Poetry Pamphlet Picks Part 2
Posted by Lily Blacksell
Alright! I admit it, I’ve been looking for an excuse to do another one of these ever since my first round-up of pamphlet picks way back whenever it was. Opportunity came knocking and when I opened the door, I found Truffle Hound by Luke Kennard (Verve Poetry Press), looking better than a pamphlet has a right to. Without further ado, except stopping for a dark chocolate Digestive in the kitchen, I scurried down to the poetry section to gather up the other pamphlets that had been on my mind. The moment had arrived. (EDITOR'S NOTE: Gayle is on holiday and none of us know how to resize pictures, so please forgive all these pictures being slightly different sizes and all left-justified.
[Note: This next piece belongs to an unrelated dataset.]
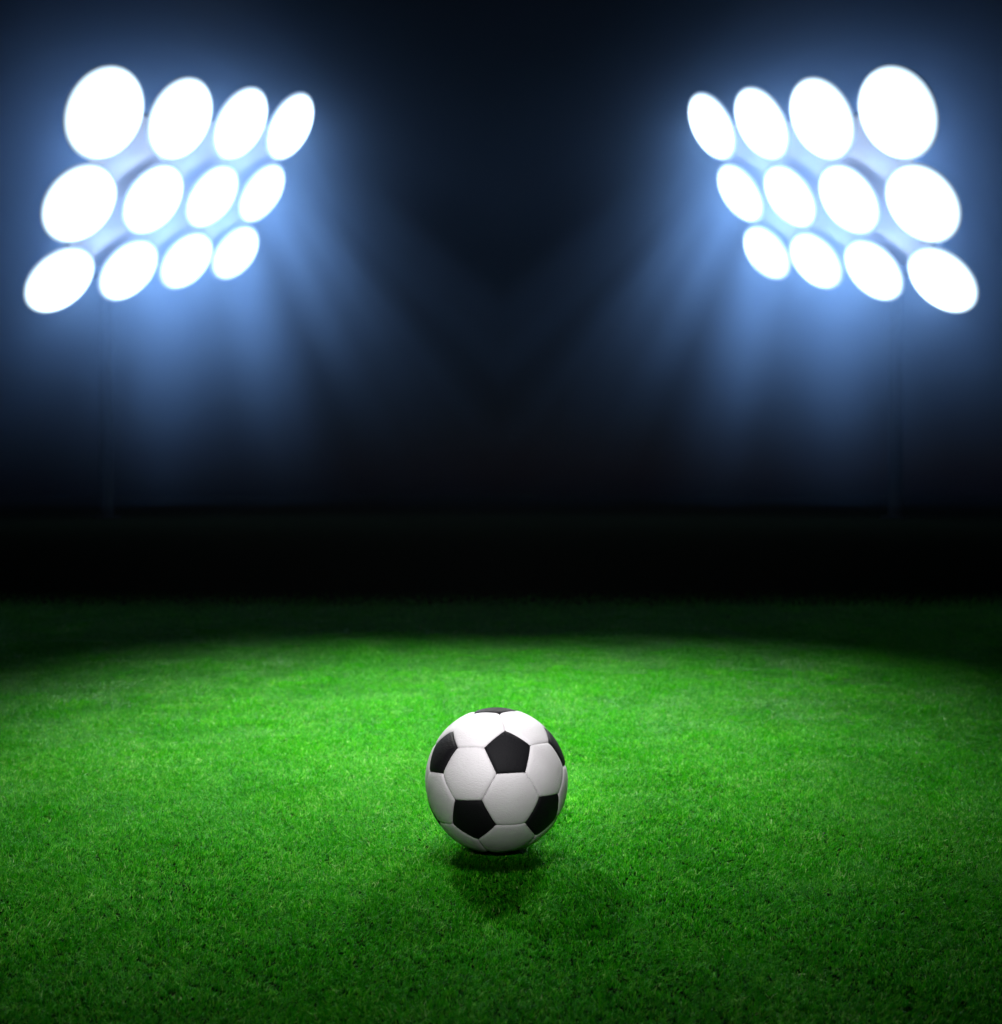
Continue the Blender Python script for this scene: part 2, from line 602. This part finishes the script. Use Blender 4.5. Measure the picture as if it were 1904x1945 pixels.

If anyone knows how to work codegent please contact us on books@lrbshop.co.uk - there may be dark choc digestives in it for you. JC)
I find that many of the world’s best poets have surnames beginning with B. It’s just science and that’s that. I therefore scooped up three pamphlets by writers in this gang: The Red and Yellow Nothing by Jay Bernard (published in 2014 by Ink Sweat & Tears. Amazing and bizarre, and absolutely essential reading if you want to get really excited about Jay’s collection forthcoming from Chatto in 2019), The Republic of Motherhood by Liz Berry (blue and gold and very very tender), The Long Haul by Alan Buckley (‘Psychotherapy’ and ‘Gravity’ are two of my favourite poems in this pamphlet - themes of trust, wonder, trickery etc).
Meat Songs by Jack Nicholls was the next to be grabbed, entirely un-alphabetically. Published by the Emma Press in 2017 it hosts some excellent poetry (or ‘animal noises’) and illustrations. The more I read this pamphlet, the more I like this pamphlet. I’ve read it a lot.
Joining it in my embrace soon after was Ormonde by Hannah Lowe (Hercules Editions). This is a beautiful little book that combines poetry and archive material to tell us about the forgotten forerunner of Empire Windrush, an ex-troopship called Ormonde. One of the passengers on board was Hannah’s father. Here is personal, cultural history, and imagination, and poetry, and I don’t know what else you could want in 35 pages.
Just along the shelf from Lowe is Lumsden. So Glad I’m Me (with that Sandy Denny photo on the cover!!!) is one of my favourite poetry books of the last year, but we’re here to talk (and talk and talk) about pamphlets, so it was Roddy’s Donut Press title super try again that I went for. I love Joanna Newsom epigraph and I love the poem ‘Jackpot’. The book wears its intertextuality on its sleeve, or rather in the Notes section, where Lumsden lists the phrases/ songs/ quotes/ jumping-off points which the poems started from. Poetry is blooming well everywhere if you look and listen out for it. Here is proof.
‘Gee wizz I’m lucky to work in this shop,’ I thought, drooling slightly and greedily clutching at the next title on my list, the hot pink Flarestack Fishtank by Selima Hill, whose face will be on coins in the near future, just as soon as the Royal Mint have had time to read/reply to my letters. As Wayne Holloway-Smith puts it in his blurb, ‘She is one of the greats, and her influence endures.’
If you like your pamphlets like you like your armies, tiles and pots, terracotta, then Sarah Fletcher’s Typhoid August is a fine choice. Sarah is a New Poets Prize winner, so you can rest assured that these are prize-winning poems you are purchasing, but, as Andrew McMillan tells us ‘These poems never allow the reader to rest easy, they ask us to interrogate our most shameful thoughts, and through witty surrealism ask us to look afresh at everyday encounters.’ Assured but not easy, ok? Good.
Weighed down with paper and in need of a moment to rest easy, I came upon a chair in the poetry section, only to see it was absolutely 100% festooned with pamphlets from Rough Trade Books. These are great, the whole lot of them. I grabbed All the Poems Contained Within Will Mean Everything to Everyone by Joe Dunthorne, I grabbed Odeum Spotlights by Olly Todd, I grabbed The Last Night of the Leamington Licker by Kirk Lake, I tried to grab Pessimism is for Lightweights by Salena Godden but we've sold out, and then I grabbed The Faithful Look Away by Melissa Lee-Houghton, which got me thinking about her Offord Road Books poetry pamphlet, Cumshot in D-Minor, which got me thinking about those two new Offord Road Books pamphlets that hit the shelves in August, Support, support by Helen Charman (intelligent, clever, enviable, lovable) and and Knowing This Has Changed My Ending by Alex Macdonald (joyful AND mournful, Very! Good! Titles!).
I surveyed the publications on my lap and decided I'd better call it a day, otherwise I was going to have a 750 word blog on my hands, and no one wants to read that. With pamphlets forthcoming from the likes of ignitionpress, Sad Press and Test Centre, it's only a matter of time before my next mad dash around the poetry section. Come and fill your boots with these titles in the meantime.